First Post!

I’ve been wanting to make a blog for a while, but didn’t know if anyone would find it interesting or want to read it. But I’m doing this mostly for me and to track my own progress! I fell in love with running when I joined cross-country my sophomore year of high school. I’d been active through dancing and other activities, but never really ran. The first day of practice, I was put in the slowest group and I was the last to finish our 2 mile race that weekend. Throughout the season, I moved up to faster running groups and cut time with almost every race, progressing to about the middle of the team! I was never a superstar in high school cross-country (sometimes I look back and regret not being more serious about it), but I was having fun and enjoying my high school experience! I still love to run, but have learned to incorporate other activities, such as cross-training and resistance training, to get stronger and to avoid injuries. I’ve learned the hard way that my body can’t handle running every single day.

I’ve struggled with having a healthy relationship with food/ working out for almost 10 years (I hate how long it’s been). This is not saying that it has completely controlled my life for this long, but it’s been a constant struggle and something that’s always on my mind. I realized recently that every time I eat something, I think about how many calories is in it. I’m so jealous of people who don’t think like this and can just eat completely intuitively. I’ve used my eating as a means of control and also as an escape through emotional eating. I’ve swung from doing excessive cardio and eating 1100 calories a day to full-out eating whatever I wanted because I was taking out my feelings through eating.

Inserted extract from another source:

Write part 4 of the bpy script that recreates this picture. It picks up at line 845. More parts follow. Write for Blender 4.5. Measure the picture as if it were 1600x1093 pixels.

Recently, I’ve really been trying to find balance with fitness and eating. It’s something I work on everyday. I feel best when eating mostly clean, but I know that I need to treat myself and still live my life and have fun! Going out to eat and not having all of my meals planned used to give me serious anxiety, but I’m trying to go with the flow more and not let it control my life.

This blog will be about my passion for running, fitness, and health, while I strive to live a happy and balanced life.